__What is asked__. Begin with the first line and repeat exactly through the line containing "o = card_box('open"; leave every image out.

__Data section__.

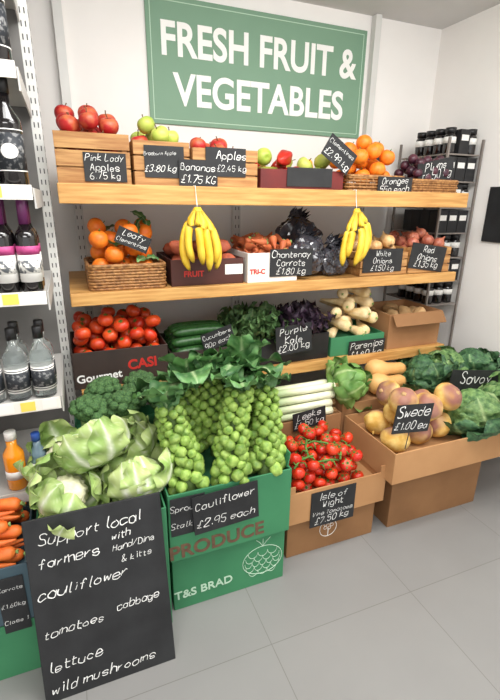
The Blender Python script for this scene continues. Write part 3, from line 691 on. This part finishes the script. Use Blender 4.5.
for row, (zz, pts) in enumerate(((.79, ((1.30, 1.99), (1.39, 1.98), (1.47, 1.99), (1.34, 2.09), (1.45, 2.09))), (.843, ((1.30, 1.99), (1.38, 2.0), (1.47, 1.99), (1.41, 2.1))), (.892, ((1.31, 2.0), (1.40, 1.99), (1.48, 2.0), (1.37, 2.1))), (.94, ((1.33, 2.02), (1.41, 2.01), (1.47, 2.05))), (.985, ((1.37, 2.05), (1.44, 2.05))))):
    for i, (x, y) in enumerate(pts):
        sg = 1 if (row+i) % 2 else -1
        spawn(PAR[(row*3+i) % 4], 'parsnip', 'tapered cream parsnip piled in the green tray', 'parsnip', (x+R.uniform(-.01, .01), y, zz+R.uniform(-.004, .006)), (R.uniform(-.1, .2), R.random(), sg*R.uniform(.2, .9)), R.uniform(.9, 1.08), 'parsnips')
sign(350, 340, 383, 359, YF-.014, ['Parsnips', '£1.80 kg'], 'black chalk sign reading Parsnips on the green tray')
o = card_box('open brown cardboard box at right end of lower shelf', 1.585, 1.95, YF, 2.2, z, .2, M['card'], .745)
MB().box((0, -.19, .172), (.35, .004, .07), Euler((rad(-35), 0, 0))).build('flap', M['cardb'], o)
fill(POT, 'potato', 'pale brown potato deep in the open box at right of lower shelf', 'potato', 'potatoes', 15, .037, 1.6, 1.94, YF+.012, 2.19, .76, seed=15)
# ---------------------------------------------------------------- floor display
card_box('lower green crate under the carrots', -.62, -.22, 1.2, 1.485, 0, .21, M['green'], .17, name='green_crate', cat='crate', holes=True)
card_box('slate blue printed crate holding carrots at left', -.62, -.22, 1.2, 1.485, .215, .21, M['cardblue'], .385, name='printed_crate', cat='crate')
sign(-6, 577, 34, 632, 1.197, ['Carrots', '£1.60kg', 'Class 1'], 'black chalk sign on the slate blue carrot crate, left frame edge')
for lay, n in ((0, 6), (1, 5), (2, 5), (3, 4), (4, 2)):
    for i in range(n):
        spawn(CAR[(lay+i) % 3], 'carrot', 'orange carrot lying sideways in the slate blue crate', 'carrot', (-.325+R.uniform(-.012, .012)-(.0 if i % 3 else .02), 1.235+i*.042+lay*.014, .408+lay*.035), (0, R.random(), PI/2*(1 if (i+lay) % 2 else -1)+R.uniform(-.12, .12)), .95, 'carrots')
        if lay > 0: spawn(CAR[(lay+i+1) % 3], 'carrot', 'orange carrot lying sideways in the slate blue crate', 'carrot', (-.515+R.uniform(-.01, .0), 1.235+i*.042+lay*.014, .408+lay*.035), (0, R.random(), PI/2*(1 if (i+lay) % 2 else -1)+R.uniform(-.08, .08)), .9, 'carrots')
# cauliflower
for z0, lb in ((0, 'lower green crate hidden behind the leaning blackboard'), (.245, 'upper green crate filled with cauliflowers')):
    card_box(lb, -.19, .2, 1.205, 1.57, z0, .245 if z0 == 0 else .255, M['green'], z0+.2, name='green_crate', cat='crate')
for (x, y, zz, rx, ry, s_, lb) in ((-.09, 1.33, .545, .45, -.25, 1.0, 'pale leafy cauliflower at the front left, above the blackboard'), (.12, 1.335, .545, .45, .1, 1.0, 'pale leafy cauliflower at the front right, beside the sprout stalks'),
      (-.1, 1.51, .575, .3, -.3, 1.0, 'pale leafy cauliflower at the back left, nearest the bottles'), (.105, 1.51, .575, .3, .2, 1.0, 'pale leafy cauliflower at the back right, below the broccoli'), (.012, 1.42, .655, .65, .05, 1.0, 'topmost pale leafy cauliflower in the middle of the heap')):
    spawn(cauli(), 'cauliflower', lb, 'cauliflower', (x, y, zz), (rx, ry, R.random()*6), s_, 'cauliflowers')
# sprouts
o = card_box('lower green crate with white lettering and vegetable outline', .217, .663, 1.25, 1.6, 0, .238, M['green'], .2, name='green_crate', cat='crate', prints=[('T&S BRAD', .05, -.24, .22, 'ink_p', .0008, -2)])
mb = MB(); yf = -.1762; cx_, cz_ = .13, .12
mb.tube([(cx_+.083*cos(t*.2094), yf, cz_+.066*sin(t*.2094)) for t in range(30)], .0015, 4, loop=True)
for rrow in range(5):   # overlapping leaf scales
    zz = cz_+.042-.022*rrow; half = .074*math.sqrt(max(.1, 1-((zz-cz_)/.074)**2)); n_ = (3, 4, 5, 4, 3)[rrow]
    for j in range(n_):
        c0 = cx_-half+(2*half)*(j+.5)/n_; w_ = half/n_
        mb.tube([(c0-w_*cos(PI*t/8), yf, zz-.024*sin(PI*t/8)) for t in range(9)], .0012, 4)
for sx_ in (-.02, 0, .022): mb.tube([(cx_, yf, cz_+.064), (cx_+sx_*.6, yf, cz_+.084), (cx_+sx_*1.4, yf, cz_+.1)], .0014, 4)
mb.build('printed_drawing', M['ink_p'], o)
o = card_box('upper green crate holding sprout stalks, printed with brown capitals', .21, .67, 1.23, 1.6, .246, .275, M['green'], .44, name='green_crate', cat='crate', prints=[('PRODUCE', .078, -.12, .06, 'ink_br', .002, -2)], inner=M['greenl'])
MB().box((.2265, -.1, .3), (.005, .13, .06), Euler((0, rad(8), 0))).build('corner_flap', M['green'], o)
for (bx, by, bz, tx, ty, tz, L, n, cx, cy, cr_, th, lb) in (
    (.295, 1.285, .485, .27, 1.40, .80, .31, 74, .03, .03, 1, 1.25, 'sprout stalk nearest the cauliflowers, left of the front three'),
    (.445, 1.27, .48, .475, 1.38, .84, .35, 82, -.04, .03, 1, 1.25, 'sprout stalk in the middle of the front three'),
    (.59, 1.285, .485, .66, 1.42, .80, .32, 76, .02, .02, 1, 1.25, 'sprout stalk at the right of the front three'),
    (.34, 1.43, .53, .32, 1.54, .80, .27, 52, -.04, .02, 2, 1.1, 'sprout stalk at the back left behind the front row'),
    (.45, 1.44, .54, .46, 1.54, .84, .28, 52, .02, .03, 1, 1.1, 'sprout stalk in the middle of the back row'),
    (.57, 1.44, .54, .63, 1.55, .83, .28, 52, .03, .03, 2, 1.1, 'sprout stalk at the back right, nearest the leeks')):
    b = Vector((bx, by, bz)); d = Vector((tx, ty, tz))-b
    spawn(stalkp(L, n, cx, cy, cr_, thick=th), 'sprout_stalk', 'green '+lb, 'brussels sprouts', b, d.to_track_quat('Z', 'Y').to_euler(), 1, 'brussels sprout stalks')
sign(170, 496, 206, 534, 1.226, ['Sprout', 'Stalks'], 'black chalk sign reading Sprout Stalks, half behind another sign', lean=-2, shift=-.1)
sign(194, 489, 259, 526, 1.216, ['Cauliflower', '£2.95 each'], 'black chalk sign reading Cauliflower on the green crate', roll=-3)
# leaning blackboard
bw, bh = .395, .585
an = math.atan2(.125, .57)
o = root('blackboard', 'large leaning blackboard with handwritten list of local vegetables', 'blackboard', (-.017, 1.07, .0), None, (-an, 0, 0))
MB().b2(-bw/2, bw/2, 0, .008, 0, bh).build('panel', M['chalkb'], o, bev=.002)
for t, x, zf, wf, wd in (('Support local', .09, .86, .76, .6), ('farmers', .07, .735, .44, .6), ('with', .60, .80, .15, .7), ('Hand/Dins', .60, .735, .33, .7), ('& kitts', .66, .665, .24, .65), ('cauliflower', .04, .57, .66, .6), ('tomatoes', .05, .36, .44, .6), ('cabbage', .58, .40, .34, .62), ('lettuce', .05, .165, .4, .6), ('wild mushrooms', .05, .045, .8, .6)):
    mb = MB(); s_ = wf*bw/sum(adv(c_) for c_ in t)
    write(mb, t, -bw/2+x*bw, zf*bh, s_, wd, y=-.0008, slant=R.uniform(.15, .32), rise=R.uniform(.02, .05), jit=.5)
    mb.build('lettering', M['chalk'], o)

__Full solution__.
The Blender Python script for this scene continues. Write part 3, from line 691 on. This part finishes the script. Use Blender 4.5.
for row, (zz, pts) in enumerate(((.79, ((1.30, 1.99), (1.39, 1.98), (1.47, 1.99), (1.34, 2.09), (1.45, 2.09))), (.843, ((1.30, 1.99), (1.38, 2.0), (1.47, 1.99), (1.41, 2.1))), (.892, ((1.31, 2.0), (1.40, 1.99), (1.48, 2.0), (1.37, 2.1))), (.94, ((1.33, 2.02), (1.41, 2.01), (1.47, 2.05))), (.985, ((1.37, 2.05), (1.44, 2.05))))):
    for i, (x, y) in enumerate(pts):
        sg = 1 if (row+i) % 2 else -1
        spawn(PAR[(row*3+i) % 4], 'parsnip', 'tapered cream parsnip piled in the green tray', 'parsnip', (x+R.uniform(-.01, .01), y, zz+R.uniform(-.004, .006)), (R.uniform(-.1, .2), R.random(), sg*R.uniform(.2, .9)), R.uniform(.9, 1.08), 'parsnips')
sign(350, 340, 383, 359, YF-.014, ['Parsnips', '£1.80 kg'], 'black chalk sign reading Parsnips on the green tray')
o = card_box('open brown cardboard box at right end of lower shelf', 1.585, 1.95, YF, 2.2, z, .2, M['card'], .745)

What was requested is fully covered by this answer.